Spain hopes ‘bad bank’ FROB will stabilize economy

3rd September 2012

What did they announce?

There is to be a change in the Spanish bank rescue mechanism called the FROB which is to become a "bad-bank". This is quite a change in itself as before the Spanish authorities had loudly proclaimed that a bad-bank was not going to be necessary in Spain. For those unfamiliar with the concept of a bad-bank it is an institution which will take the weaker assets off the books of the Spanish banks. In essence those that represent airports which never opened and empty apartment blocks and of course the associated loans.

So we are seeing the usual type of clean-up which is another example of the privatisation of profits and the socialisation of losses. This is in spite of claims by Spanish ministers that this will show a profit. You see we know what happens here as we have the example of the Irish bad-bank called NAMA which was established with Irish ministers making exactly the same claims. The reality is that  according to the Irish blogger Jagdip Singh is that it has so far lost just under 25% on its overall holdings.

As we survey the Spanish banking system we see one where the size of property loans that are to use the euphemism "problematic" is around 180 billion Euros. Or rather that is the estimate so far as experience has told us that closer examinations tend to see such numbers rise. If we recall Bankia's situation from the spring the estimate of the required bailout doubled in a fortnight.

Another potentially unstable lifeboat

The FROB itself is to be expanded to a capacity of 120 billion Euros to cope with the requirements outlined above. This is up from the previous 90 billion Euros. All well and good until we recall that it actually only had a capital of 15 billion Euros which as I pointed out on the 25th of May

This leverage capacity can be increased up to 6 times with the approval of the Ministry Of Economy and Competitiveness.

So 15 billion times 6 gets us to the 90 billion. However as I pointed out then dealing with likely losses via a leveraged institution has an obvious problem. What if the losses turn out to be larger than the capital base? We await to see how the Spanish government will back the new increased FROB capacity.

More fundamentally exactly how will leverage solve problems which were created by an excess of leverage?

Wasn't the European Financial Stability Facility supposed to be backing this?

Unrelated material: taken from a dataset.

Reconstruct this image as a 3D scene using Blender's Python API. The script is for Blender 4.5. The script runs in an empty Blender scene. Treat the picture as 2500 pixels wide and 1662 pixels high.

Exactly, but so far we seem to be lacking any real details of what will happen here apart from the original promise of up to 100 billion Euros of bank aid. Even the 100 billion Euro capacity compares unfavourably with the new 120 billion FROB capacity.

Oh Bankia

I discussed the problems which led to Bankia's nationalisation back on the 8th and 25th of May. It published its latest figures after trading had closed on Friday and they showed a further loss of 4.4 billion Euros. To stop it collapsing the FROB has stepped in but it is much lighter on the detail of how much this will cost, than hyperbole.